There's a problem in assuming that consciousness is a 0/1 property; that you're either conscious, or not.

There's another problem in assuming that YOU are a 0/1 property; that there is exactly one atomic "your consciousness".

Reflect on the discussion in the early chapters of Daniel Dennet's "Consciousness Explained", about how consciousness is not really a unitary thing, but the result of the interaction of many different processes.

An ant has fewer of these processes than you do. Instead of asking "What are the odds that 'I' ended up as me?", ask, "For one of these processes, what are the odds that it would end up in me, rather than in an ant?"

According to Wikipedia's entry on biomass, ants have 10-100 times the biomass of humans today.

According to Wikipedia's list of animals by neuron count, ants have 10,000 neurons.

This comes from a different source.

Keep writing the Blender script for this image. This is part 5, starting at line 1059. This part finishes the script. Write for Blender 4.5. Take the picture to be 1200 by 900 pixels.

According to that page, and this one, humans have 10^11 neurons.

Information is proportional not to the number of neurons, but to the number of patterns that can be stored in those neurons, which is likely somewhere between N and N^2. I'm gonna call it NlogN.

I weigh as much as 167,000 ants. Each of them has ~ 10,000 log(10,000) bits of info. I have ~ 10^11 log(10^11) bits of info. I contain as much information as 165 times my body-mass worth of ants.

So if we ignore how much longer ants have lived than humans, the odds are better that a random unit of consciousness today would turn up in a human, than in an ant.

(Also note that we can only take into account ants in the past, if reincarnation is false. If reincarnation is true, then you can't ask about the chances of you appearing in a different time. :) )

If you're gonna then say, "But let's not just compare ourselves to ants; let's ask about turning up in a human vs. turning up in any other species", then you have the dice-labelling problem argued below: You're claiming humans are the 1 on the die.

Comment author: wnoise 30 March 2010 06:38:19PM 4 points [-]

Information is proportional not to the number of neurons, but to the number of patterns that can be stored in those neurons,

No, it's proportional to the log of the number of patterns that can be (semi-stably) stored. E.g. n bits can store 2^n patterns.

which is likely somewhere between N and N^2. I'm gonna call it NlogN.

I'd like to see a lot more justification for this. If each connection were binary (it's not), and connections were possible between all N neurons (they're not), than we would have N^2 bits.

Comment author: PhilGoetz 30 March 2010 07:11:55PM *  2 points [-]

No, it's proportional to the log of the number of patterns that can be (semi-stably) stored. E.g. n bits can store 2^n patterns.

Oops! Correct. That's what I was thinking, which is why I said info NlogN for N neurons. N neurons => max N^2 connections, 1 bit per connection, max N^2 bits, simplest model.

The math trying to estimate the number of patterns that can be stored in different neural networks is horrendous. I've seen "proofs" for Hopfield network capacity ranging from, I think, N/logN to NlogN.

Anyway, it's more-than-proportional to N, if for no other reason than that the number of connections per neuron is related to the number of neurons. A human neuron has about 10,000 connections to other neurons. Ant neurons don't.